C.                        State Criminal Legislation. Every state in the United States has its own version of computer and online fraud statutes that it uses to be able to bring state law charges for online theft, fraud, hacking, and other internet and computer crimes. In Florida, we have Florida Statute §§ 815.01-815.07 (“Florida Computer Crimes Act” or “Florida CCA”), enacted in 1979, which provides our state legislation. Typical violations under the Florida CCA are

  • unauthorized access of another user’s account
  • unauthorized modification, deletion, copying of files, or programs
  • unauthorized modification or damage of computer equipment.

However, Florida-based businesses usually prefer to pursue cases under the federal CFAA for relief because the Florida CCA allows plaintiffs to bring the civil action against a hacker only after a criminal conviction is successful.
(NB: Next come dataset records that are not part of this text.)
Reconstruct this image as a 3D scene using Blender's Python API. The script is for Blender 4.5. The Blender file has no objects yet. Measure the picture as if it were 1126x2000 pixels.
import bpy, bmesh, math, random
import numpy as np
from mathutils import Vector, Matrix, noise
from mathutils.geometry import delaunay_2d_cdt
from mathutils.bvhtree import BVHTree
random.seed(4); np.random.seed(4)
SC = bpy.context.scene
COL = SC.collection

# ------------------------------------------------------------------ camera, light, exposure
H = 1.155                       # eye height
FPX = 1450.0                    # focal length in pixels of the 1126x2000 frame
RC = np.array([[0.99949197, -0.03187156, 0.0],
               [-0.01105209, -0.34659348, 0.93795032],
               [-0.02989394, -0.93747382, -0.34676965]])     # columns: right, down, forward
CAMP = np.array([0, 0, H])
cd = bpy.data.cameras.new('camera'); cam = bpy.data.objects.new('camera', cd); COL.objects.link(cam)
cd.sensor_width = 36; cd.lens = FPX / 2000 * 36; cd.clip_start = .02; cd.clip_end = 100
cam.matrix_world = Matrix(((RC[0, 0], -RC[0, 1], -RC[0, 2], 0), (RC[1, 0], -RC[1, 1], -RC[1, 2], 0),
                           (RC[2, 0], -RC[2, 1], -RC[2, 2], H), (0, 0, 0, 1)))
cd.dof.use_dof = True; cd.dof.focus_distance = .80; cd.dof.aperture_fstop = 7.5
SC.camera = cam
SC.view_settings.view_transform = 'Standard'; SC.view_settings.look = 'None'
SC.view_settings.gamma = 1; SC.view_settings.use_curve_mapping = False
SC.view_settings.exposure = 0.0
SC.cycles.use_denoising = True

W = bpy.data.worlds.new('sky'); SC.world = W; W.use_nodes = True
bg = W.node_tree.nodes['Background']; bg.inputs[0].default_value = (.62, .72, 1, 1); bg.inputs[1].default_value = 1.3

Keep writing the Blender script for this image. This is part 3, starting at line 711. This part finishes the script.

  1. State Fiduciary Powers. Given the lawful consent exemption to the SCA that was discussed above, several states have amended their state statutes to provide that fiduciaries in their state shall be deemed to have lawful consent to access online information under the SCA. This is intended to open the door to allow service providers to voluntarily disclose stored content without the fear of having to determine on a case by case basis whether the fiduciary of an account holder has been given lawful consent. Unfortunately, to date, only five states have enacted such laws (Connecticut, Idaho, Oklahoma, Rhode Island and Indiana), and another 18 states have a relevant bill introduced (California, Colorado, Maine, Maryland, Massachusetts, Michigan, Missouri, Nebraska, Nevada, New Hampshire, New Jersey, New York, North Carolina, North Dakota, Ohio, Oregon, Pennsylvania, Virginia), with the majority of the pending legislation introduced in the last 2 years. Unfortunately, even the enacted statutes provide little guidance in the form of definitions and procedure, and therefore while certainly a step in the right direction, these enacted and pending statutes have a long way to go to fully fix the access problems.
  2. Website and Service Provider Contracts. Online service providers mandate that all users agree to the provisions of a Terms of Service Contract (“TOSC’s”) which governs the actions of both the service provider and the user. Unfortunately, the TOSC’s are a take it or leave it situation, and can not be negotiated by the user. Can you imagine if each user could independently negotiate the terms of his or her contract with iTunes or their email service provider? Therefore we are relegated to accepting the often one-sided terms mandated by the service provider. These TOSC’s often restrict who may access a registered account or service to the individual that created the account, thereby eliminating any flexibility for fiduciaries or other authorized people from accessing the account. Likewise, such TOS’s will usually create restrictions on the ability of someone other than the user to reset or obtain password. In general, it’s the restrictions found in these TOCS’s that set up our fiduciaries for failure under the CFA and SCA.